Another ligand modification is shown at the right of Figure 1. This ligand has no weak C-H bonds near the metal site, because the ortho-isopropyl groups are replaced by tert-butyl groups. In an exciting development, an iron(I) complex of this ligand reacts with azide to form a long-lived (days at room temperature) species with 1H NMR spectra similar to the imido complexes of other ligands (which last only a few hours at room temperature). These results are most consistent with formation of the desired imido complex, and efforts to crystallize this complex for X-ray diffraction analysis are underway.
(2) Hydrogen Atom Abstraction and Amination Reactions. This section of the proposed work is dependent on part (1), in that it requires a ligand that is not attacked by the imido group.
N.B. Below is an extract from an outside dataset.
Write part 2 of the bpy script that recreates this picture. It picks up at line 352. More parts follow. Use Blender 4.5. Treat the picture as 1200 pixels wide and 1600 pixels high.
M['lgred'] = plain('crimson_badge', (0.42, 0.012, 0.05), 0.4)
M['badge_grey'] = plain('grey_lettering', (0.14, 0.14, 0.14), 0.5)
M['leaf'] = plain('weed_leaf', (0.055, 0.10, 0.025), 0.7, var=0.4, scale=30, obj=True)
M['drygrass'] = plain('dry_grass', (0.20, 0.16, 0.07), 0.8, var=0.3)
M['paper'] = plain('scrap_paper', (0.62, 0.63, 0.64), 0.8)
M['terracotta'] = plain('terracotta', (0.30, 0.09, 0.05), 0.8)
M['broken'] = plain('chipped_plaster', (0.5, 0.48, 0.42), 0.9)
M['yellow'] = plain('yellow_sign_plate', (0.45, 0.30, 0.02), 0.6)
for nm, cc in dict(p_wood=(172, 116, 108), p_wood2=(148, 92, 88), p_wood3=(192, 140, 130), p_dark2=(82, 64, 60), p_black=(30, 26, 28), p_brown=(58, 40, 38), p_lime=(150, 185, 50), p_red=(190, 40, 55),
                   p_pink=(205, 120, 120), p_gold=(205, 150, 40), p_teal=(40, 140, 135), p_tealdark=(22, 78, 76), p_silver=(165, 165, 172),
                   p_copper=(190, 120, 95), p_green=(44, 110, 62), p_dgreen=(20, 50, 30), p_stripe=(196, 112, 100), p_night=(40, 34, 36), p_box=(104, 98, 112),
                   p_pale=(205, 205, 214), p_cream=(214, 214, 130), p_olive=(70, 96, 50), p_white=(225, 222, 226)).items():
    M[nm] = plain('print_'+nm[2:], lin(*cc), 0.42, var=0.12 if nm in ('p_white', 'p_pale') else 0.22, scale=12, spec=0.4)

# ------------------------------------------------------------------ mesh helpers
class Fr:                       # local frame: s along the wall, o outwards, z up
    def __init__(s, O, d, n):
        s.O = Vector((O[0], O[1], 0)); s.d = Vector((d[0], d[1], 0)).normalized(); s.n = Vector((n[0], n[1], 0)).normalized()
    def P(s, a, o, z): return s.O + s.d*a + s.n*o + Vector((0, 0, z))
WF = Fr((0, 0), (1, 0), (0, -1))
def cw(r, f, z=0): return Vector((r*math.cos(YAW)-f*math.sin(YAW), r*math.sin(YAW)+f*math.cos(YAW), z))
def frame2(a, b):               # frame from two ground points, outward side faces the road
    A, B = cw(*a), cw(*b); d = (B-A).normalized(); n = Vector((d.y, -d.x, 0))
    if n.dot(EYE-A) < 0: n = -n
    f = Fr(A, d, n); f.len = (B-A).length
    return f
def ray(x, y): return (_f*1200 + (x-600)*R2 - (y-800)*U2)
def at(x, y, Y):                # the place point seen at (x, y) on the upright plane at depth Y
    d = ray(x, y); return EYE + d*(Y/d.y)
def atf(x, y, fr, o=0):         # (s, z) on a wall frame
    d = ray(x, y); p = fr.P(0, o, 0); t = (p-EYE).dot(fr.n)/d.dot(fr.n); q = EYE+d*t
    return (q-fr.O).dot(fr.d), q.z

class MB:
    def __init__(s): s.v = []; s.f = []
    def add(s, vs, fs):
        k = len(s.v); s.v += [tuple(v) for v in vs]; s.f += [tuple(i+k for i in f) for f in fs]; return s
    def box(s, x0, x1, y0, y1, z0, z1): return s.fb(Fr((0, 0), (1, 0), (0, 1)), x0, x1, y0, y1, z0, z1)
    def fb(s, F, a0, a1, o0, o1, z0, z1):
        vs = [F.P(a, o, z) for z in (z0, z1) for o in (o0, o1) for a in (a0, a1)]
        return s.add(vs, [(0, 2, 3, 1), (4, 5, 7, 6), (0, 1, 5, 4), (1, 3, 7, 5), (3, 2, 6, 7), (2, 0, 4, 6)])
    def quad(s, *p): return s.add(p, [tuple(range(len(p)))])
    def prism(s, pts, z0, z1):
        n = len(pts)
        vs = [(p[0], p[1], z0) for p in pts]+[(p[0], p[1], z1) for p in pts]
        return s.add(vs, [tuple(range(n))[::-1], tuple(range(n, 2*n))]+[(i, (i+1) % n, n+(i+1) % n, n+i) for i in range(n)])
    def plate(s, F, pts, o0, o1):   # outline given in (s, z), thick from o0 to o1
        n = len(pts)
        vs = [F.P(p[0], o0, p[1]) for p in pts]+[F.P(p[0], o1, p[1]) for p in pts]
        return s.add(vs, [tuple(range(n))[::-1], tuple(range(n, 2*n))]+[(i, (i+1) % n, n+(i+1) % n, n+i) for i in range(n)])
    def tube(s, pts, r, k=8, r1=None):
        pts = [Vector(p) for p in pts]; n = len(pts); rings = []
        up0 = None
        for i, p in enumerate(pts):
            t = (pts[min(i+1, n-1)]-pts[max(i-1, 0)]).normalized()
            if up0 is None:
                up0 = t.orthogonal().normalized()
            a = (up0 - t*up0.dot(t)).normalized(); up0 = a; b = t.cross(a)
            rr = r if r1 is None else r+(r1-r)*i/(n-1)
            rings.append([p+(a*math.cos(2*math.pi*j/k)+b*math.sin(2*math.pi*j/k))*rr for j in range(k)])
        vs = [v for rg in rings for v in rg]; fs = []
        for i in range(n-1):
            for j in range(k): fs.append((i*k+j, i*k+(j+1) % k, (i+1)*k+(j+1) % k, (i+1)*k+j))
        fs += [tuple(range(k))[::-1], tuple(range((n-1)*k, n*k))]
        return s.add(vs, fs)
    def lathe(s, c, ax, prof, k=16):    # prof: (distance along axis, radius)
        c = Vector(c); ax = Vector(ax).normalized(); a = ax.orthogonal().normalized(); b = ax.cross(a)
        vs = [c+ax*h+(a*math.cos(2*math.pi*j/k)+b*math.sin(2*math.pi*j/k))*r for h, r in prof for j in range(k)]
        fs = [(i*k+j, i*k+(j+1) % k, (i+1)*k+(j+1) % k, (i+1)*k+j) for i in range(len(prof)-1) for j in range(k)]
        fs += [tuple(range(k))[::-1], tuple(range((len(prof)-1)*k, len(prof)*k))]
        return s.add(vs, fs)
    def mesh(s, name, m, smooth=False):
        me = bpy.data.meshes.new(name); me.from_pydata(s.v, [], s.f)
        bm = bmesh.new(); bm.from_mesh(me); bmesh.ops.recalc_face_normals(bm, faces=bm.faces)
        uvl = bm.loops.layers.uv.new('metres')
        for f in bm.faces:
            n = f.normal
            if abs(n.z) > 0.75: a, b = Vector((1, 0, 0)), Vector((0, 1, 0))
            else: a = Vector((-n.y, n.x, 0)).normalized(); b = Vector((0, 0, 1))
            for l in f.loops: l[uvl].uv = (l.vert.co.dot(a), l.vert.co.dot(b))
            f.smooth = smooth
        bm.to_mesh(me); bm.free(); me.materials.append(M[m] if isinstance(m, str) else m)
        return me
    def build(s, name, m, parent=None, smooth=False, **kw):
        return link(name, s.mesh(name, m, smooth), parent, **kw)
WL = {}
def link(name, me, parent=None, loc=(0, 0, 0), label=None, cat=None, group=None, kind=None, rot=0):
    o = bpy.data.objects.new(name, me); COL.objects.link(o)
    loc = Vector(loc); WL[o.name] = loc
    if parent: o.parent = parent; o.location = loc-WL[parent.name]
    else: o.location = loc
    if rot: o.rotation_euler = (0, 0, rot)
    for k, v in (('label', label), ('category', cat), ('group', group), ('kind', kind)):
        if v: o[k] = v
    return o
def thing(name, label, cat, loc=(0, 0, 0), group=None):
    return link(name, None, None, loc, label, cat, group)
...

The promising preliminary results on the long-lived imido complex strongly suggest that we will be able to address intramolecular H-atom abstractions soon.
(3) Catalytic Carbodiimide and Aziridine Formation through Group Transfer. We are writing up our mechanistic studies on the catalytic formation of tBuNCNAd from adamantyl azide (AdN3) and t-butyl isocyanide (tBuNC), which was described in detail in the 2007 report. Interestingly, catalytic group transfer also occurs with CO to form AdNCO, but the reaction with phosphines to give R3P=NAd does not turn over. Attempts to observe aziridination have not yet been successful, but ligand modifications (described above) are hoped to give promising results.
(4) Other Results. Last year's report described preliminary information on two interesting species: a tetrazene complex LMeFe(AdNNNNAd), and a "hexazene" complex (LMeFe)2(AdNNNNNNAd). Each of these contains a very interesting polynitrogen ligand, and each has been evaluated in detail.
The "hexazene" group (AdNNNNNNAd) is previously unknown in transition-metal chemistry. We characterized the first two hexazene complexes, and determined the oxidation state of the metal and ligand using Mossbauer spectroscopy and magnetic susceptibility (in collaboration with Eckhard Bill). This work was published as a Communication in J. Am. Chem. Soc., and was even covered as a Science Concentrate in Chemical and Engineering News (April 28, 2008).
The tetrazene complex LMeFe(AdNNNNAd) is interesting because it could be formulated as an iron(I) complex with a neutral ligand, as an iron(II) complex with a radical anion ligand, or an iron(III) complex with a dianionic ligand (Figure 2). Mssbauer spectra and DFT calculations have definitively shown the iron(II)-radical ligand resonance form is most accurate. Interestingly, reduction by one electron gives [LMeFe(AdNNNNAd)]–, in which the ligand, rather than the metal, has been reduced. Although spectroscopic and theoretical studies are ambiguous on the electron distribution in this compound, the crystal structure shows clear signs of ligand reduction. This first detailed study on tetrazene redox chemistry is also complete, and is being submitted to Angew. Chem. for publication.